Top picture is silver medalist Thomas Paine from the 1896 Summer games, the first year with a shooting competition. Bottom is gold medalist Vitalina Batsarashkina from the 2020 games.
The grip of the pistol has a nook in it, the handle at the top is much more narrow. It creates the illusion that her thumb is really long, but really most of her palm is behind the pistol grip because it's so much wider at the base it hides it.
lol, I figured it must have been some sort of specialized handle, but thank you for taking the time explain and most importantly showing the other side of the gun.
In general yes. However, the popularization of the two handed “weaver” pistol stance is quite modern, rising to prominence in the 60s and 70s. Until then, pistol technique focused almost entirely on using a single handed grip. Military, police etc were all taught to use one hand.
The US government even defines a pistol as “a weapon originally designed, made, and intended to fire a projectile (bullet) from one or more barrels when held in one hand”, which is a relic from an earlier era.
The rules in Olympic pistol shooting limit shooting to one hand because they are like Olympic fencing and many martial arts disciplines. It traces its root to combat arts. However, it’s now a unique sport with esoteric rules and techniques that divorce it from any practical usage.
For most modern semi auto pistols, with modern self defense, hunting or military oriented ammo, almost always yes.
Go back in time and this changes. Older revolvers in particular, with the kind of handle style grip are very much designed for single handed aiming and firing. Also older derringers and snub noses.
Modern revolvers tend to fire more powerful rounds, have larger frames and different grip designs that allow more easily for a second hand to grip, and its very useful as you'll likely need that second hand for the recoil, as well as the strength of both hands to more easily keep steady aim while pulling a double action trigger, which requires much more force to pull and fire than a single action revolver.
But these modern competition pistols have very low recoil rounds, and as the other user pointed out, theres a whole category of these things where being limited to one hand is the point.
On a non Olympic level, these days there are actually (in America) a good number of competitions of old west style revolver shooting, where you have a single action six gun, hold the trigger and fan the hammer, western movie style.
The pros can do this technique and hit six different targets at close range in under a second. Then usually do a gun twirl and holster, haha.
I have a single action .22 lr revolver. It's good ol fashioned fun shooting that thing. I set up a bunch of empty cans between 10 and 40 yards away, and plink away at them with one hand, sending them flying into the air when I land a good shot along the bottom of the can.
If I recall correctly, it doesn’t actually work by just holding the trigger and fanning the hammer.
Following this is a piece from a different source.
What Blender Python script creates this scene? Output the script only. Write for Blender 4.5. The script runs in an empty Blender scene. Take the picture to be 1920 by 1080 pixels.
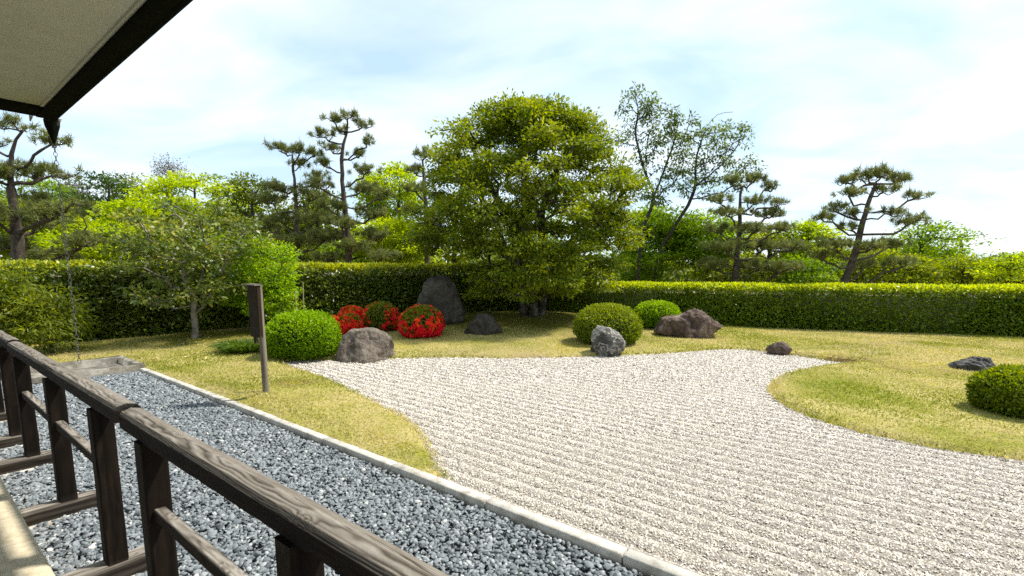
import bpy, math, random
import numpy as np
from mathutils import Vector

sc = bpy.context.scene
col = sc.collection
# ------------------------------------------------------------------ camera
F, CX, CY, H = 920.0, 960.0, 627.0, 1.6          # focal length, principal point (1920 px frame), eye height
PITCH = math.atan(.13)
cam = bpy.data.cameras.new('camera')
cam.sensor_width = 36
cam.lens = F / 1920 * 36
cam.shift_y = (CY - 540) / 1920
cam.clip_start, cam.clip_end = .05, 3000
cam_o = bpy.data.objects.new('camera', cam)
cam_o.location = (0, 0, H)
cam_o.rotation_euler = (math.pi / 2 - PITCH, 0, 0)
col.objects.link(cam_o)
sc.camera = cam_o
# ------------------------------------------------------------------ sky and sun
SUN_DIR = np.array([.90, .22, 1.45]); SUN_DIR = SUN_DIR / np.linalg.norm(SUN_DIR)
world = bpy.data.worlds.new('World'); sc.world = world; world.use_nodes = True
nt = world.node_tree; nt.nodes.clear()
def wn(t, **k):
    n = nt.nodes.new(t)
    for a, b in k.items(): setattr(n, a, b)
    return n
out = wn('ShaderNodeOutputWorld'); bg = wn('ShaderNodeBackground'); bg.inputs['Strength'].default_value = .15
sky = wn('ShaderNodeTexSky', sky_type='NISHITA', sun_disc=False)
sky.sun_elevation = math.asin(SUN_DIR[2])
sky.sun_rotation = math.atan2(SUN_DIR[0], SUN_DIR[1])
sky.altitude = 50; sky.air_density = 1.0; sky.dust_density = .8; sky.ozone_density = 1.2
tc = wn('ShaderNodeTexCoord'); sep = wn('ShaderNodeSeparateXYZ')
nt.links.new(tc.outputs['Generated'], sep.inputs[0])
addz = wn('ShaderNodeMath', operation='ADD'); addz.inputs[1].default_value = .22
mx = wn('ShaderNodeMath', operation='MAXIMUM'); mx.inputs[1].default_value = 0
nt.links.new(sep.outputs['Z'], mx.inputs[0]); nt.links.new(mx.outputs[0], addz.inputs[0])
dx = wn('ShaderNodeMath', operation='DIVIDE'); dy = wn('ShaderNodeMath', operation='DIVIDE')
nt.links.new(sep.outputs['X'], dx.inputs[0]); nt.links.new(addz.outputs[0], dx.inputs[1])
nt.links.new(sep.outputs['Y'], dy.inputs[0]); nt.links.new(addz.outputs[0], dy.inputs[1])
cmb = wn('ShaderNodeCombineXYZ')
nt.links.new(dx.outputs[0], cmb.inputs[0]); nt.links.new(dy.outputs[0], cmb.inputs[1])
mp = wn('ShaderNodeMapping'); mp.inputs['Rotation'].default_value = (0, 0, .5); mp.inputs['Scale'].default_value = (.9, 1.25, 1); mp.inputs['Location'].default_value = (3.1, 1.7, 0)
nt.links.new(cmb.outputs[0], mp.inputs[0])
n1 = wn('ShaderNodeTexNoise'); n1.inputs['Scale'].default_value = 1.1; n1.inputs['Detail'].default_value = 7; n1.inputs['Roughness'].default_value = .55; n1.inputs['Distortion'].default_value = .35
nt.links.new(mp.outputs[0], n1.inputs['Vector'])
cr = wn('ShaderNodeValToRGB'); cr.color_ramp.elements[0].position = .33; cr.color_ramp.elements[1].position = .66
cr.color_ramp.elements[0].color = (.62, .62, .62, 1); cr.color_ramp.elements[1].color = (.96, .96, .96, 1)
nt.links.new(n1.outputs['Fac'], cr.inputs[0])
crc = wn('ShaderNodeValToRGB'); crc.color_ramp.elements[0].position = .36; crc.color_ramp.elements[1].position = .64
crc.color_ramp.elements[0].color = (.29, .385, .47, 1); crc.color_ramp.elements[1].color = (.49, .53, .55, 1)
n2w = wn('ShaderNodeTexNoise'); n2w.inputs['Scale'].default_value = 1.7; n2w.inputs['Detail'].default_value = 6; n2w.inputs['Roughness'].default_value = .5; n2w.inputs['Distortion'].default_value = .5
nt.links.new(mp.outputs[0], n2w.inputs['Vector']); nt.links.new(n2w.outputs['Fac'], crc.inputs[0])
sclc = wn('ShaderNodeVectorMath', operation='SCALE'); sclc.inputs['Scale'].default_value = 9.3
nt.links.new(crc.outputs[0], sclc.inputs[0])
mixc = wn('ShaderNodeMixRGB'); nt.links.new(sclc.outputs[0], mixc.inputs[2])
nt.links.new(cr.outputs[0], mixc.inputs[0]); nt.links.new(sky.outputs[0], mixc.inputs[1])
nt.links.new(mixc.outputs[0], bg.inputs['Color']); nt.links.new(bg.outputs[0], out.inputs[0])
sun = bpy.data.lights.new('sun', 'SUN'); sun.energy = 3.9; sun.angle = math.radians(4); sun.color = (1, .955, .88)
sun_o = bpy.data.objects.new('sun', sun); sun_o.location = (10, 6, 20)
sun_o.rotation_euler = Vector(-SUN_DIR).to_track_quat('-Z', 'Y').to_euler()
col.objects.link(sun_o)
sc.view_settings.view_transform = 'Standard'; sc.view_settings.look = 'None'
sc.view_settings.exposure = .8; sc.view_settings.gamma = 1; sc.view_settings.use_curve_mapping = False
sc.render.engine = 'CYCLES'
sc.cycles.sample_clamp_indirect = 4; sc.cycles.max_bounces = 8; sc.cycles.transmission_bounces = 4; sc.cycles.transparent_max_bounces = 4; sc.cycles.use_denoising = False; sc.cycles.sampling_pattern = 'BLUE_NOISE'

# ------------------------------------------------------------------ helpers
TH = math.radians(51.7)
RV = np.array([-math.sin(TH), math.cos(TH)])       # along the verandah and kerb
NV = np.array([math.cos(TH), math.sin(TH)])        # away from the verandah
def ST(s, t, z=0.0):
    p = RV * s + NV * t
    return np.array([p[0], p[1], z])
def st_arr(s, t, z):
    return np.stack([RV[0] * s + NV[0] * t, RV[1] * s + NV[1] * t, z], -1)
def ray(px, py):
    a = (px - CX) / F; b = -(py - CY) / F
    return np.array([a, math.cos(PITCH) + b * math.sin(PITCH), -math.sin(PITCH) + b * math.cos(PITCH)])
def W(px, py, Y):                                   # photo pixel at a distance Y in front of the verandah -> place
    d = ray(px, py); return np.array([0, 0, H]) + d * (Y / d[1])
def proj(p):
    q = p - np.array([0, 0, H])
    f = q[..., 1] * math.cos(PITCH) - q[..., 2] * math.sin(PITCH)
    u = q[..., 1] * math.sin(PITCH) + q[..., 2] * math.cos(PITCH)
    f = np.where(f < .05, .05, f)
    return CX + F * q[..., 0] / f, CY - F * u / f, f

def _hash(ix, iy, iz, seed):
    n = (ix.astype(np.int64) * 374761393 + iy.astype(np.int64) * 668265263 + iz.astype(np.int64) * 2147483647 + seed * 144665) & 0xffffffff
    n = ((n ^ (n >> 13)) * 1274126177) & 0xffffffff
    n = ((n ^ (n >> 16)) * 2246822519) & 0xffffffff
    return ((n ^ (n >> 15)) & 0xffff) / 32767.5 - 1
def vnoise(p, seed=0):
    p = np.asarray(p, float); f = np.floor(p); w = p - f; w = w * w * (3 - 2 * w); i = f.astype(np.int64)
    r = 0
    for a in (0, 1):
        for b in (0, 1):
            for c in (0, 1):
                k = (w[:, 0] if a else 1 - w[:, 0]) * (w[:, 1] if b else 1 - w[:, 1]) * (w[:, 2] if c else 1 - w[:, 2])
                r = r + k * _hash(i[:, 0] + a, i[:, 1] + b, i[:, 2] + c, seed)
    return r
def fbm(p, o=4, seed=0):
    r = 0; a = .5
    for k in range(o):
        r = r + a * vnoise(p * 2 ** k + 17.3 * k, seed + k); a *= .5
    return r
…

You actually have to fan the hammer and pull the trigger every time to get the cylinder to revolve to the next shot. I recall an episode of Mythbusters where a guy could do it so fast that it looked like the Hollywood version, but he was still having to pull the trigger for each shot.
There may be competition guns that allow for the Hollywood fan, but I’ve never seen or heard of one in real life.
You could also argue that reducing the need to dynamically compensate for the variance of a more traditional firearm is a key part of the coordination.
This is just a very specific tangent. It is obviously different than the baseline shooting experience. It would be difficult to mistake this kind of target shooting for anything resembling practical shooting. That's alright. It can exist as its own thing.